* [Given material]:
......
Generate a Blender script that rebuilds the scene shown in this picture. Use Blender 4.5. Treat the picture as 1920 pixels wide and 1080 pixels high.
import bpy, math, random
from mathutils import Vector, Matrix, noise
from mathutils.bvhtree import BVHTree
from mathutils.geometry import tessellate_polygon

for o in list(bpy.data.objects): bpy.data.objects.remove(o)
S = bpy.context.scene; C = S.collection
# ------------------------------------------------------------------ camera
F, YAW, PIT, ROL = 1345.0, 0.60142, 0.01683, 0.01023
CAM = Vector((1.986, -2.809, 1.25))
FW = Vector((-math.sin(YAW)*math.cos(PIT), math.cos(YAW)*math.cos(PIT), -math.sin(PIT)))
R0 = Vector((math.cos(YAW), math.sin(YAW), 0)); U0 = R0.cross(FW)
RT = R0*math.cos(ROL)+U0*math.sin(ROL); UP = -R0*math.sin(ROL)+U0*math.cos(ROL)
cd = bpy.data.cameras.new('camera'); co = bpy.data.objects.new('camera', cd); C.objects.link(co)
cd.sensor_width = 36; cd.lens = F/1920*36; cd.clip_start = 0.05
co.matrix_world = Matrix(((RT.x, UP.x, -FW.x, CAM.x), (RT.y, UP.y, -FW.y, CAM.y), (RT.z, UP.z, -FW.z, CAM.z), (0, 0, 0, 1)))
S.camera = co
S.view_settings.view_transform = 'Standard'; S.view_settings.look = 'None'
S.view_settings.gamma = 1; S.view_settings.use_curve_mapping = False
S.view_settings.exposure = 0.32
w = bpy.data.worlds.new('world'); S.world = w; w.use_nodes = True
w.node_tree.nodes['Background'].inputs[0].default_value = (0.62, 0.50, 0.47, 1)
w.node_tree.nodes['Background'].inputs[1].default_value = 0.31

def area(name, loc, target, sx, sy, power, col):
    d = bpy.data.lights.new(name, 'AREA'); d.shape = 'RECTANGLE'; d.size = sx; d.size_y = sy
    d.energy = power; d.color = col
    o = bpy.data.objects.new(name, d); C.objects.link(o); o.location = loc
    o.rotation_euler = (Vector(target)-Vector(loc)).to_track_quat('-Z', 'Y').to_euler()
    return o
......
Only the lines from the top of the data through the line that contains "from mathutils.geometry import" should be quoted, exactly as they stand.

Generate a Blender script that rebuilds the scene shown in this picture. Use Blender 4.5. Treat the picture as 1920 pixels wide and 1080 pixels high.
import bpy, math, random
from mathutils import Vector, Matrix, noise
from mathutils.bvhtree import BVHTree
from mathutils.geometry import tessellate_polygon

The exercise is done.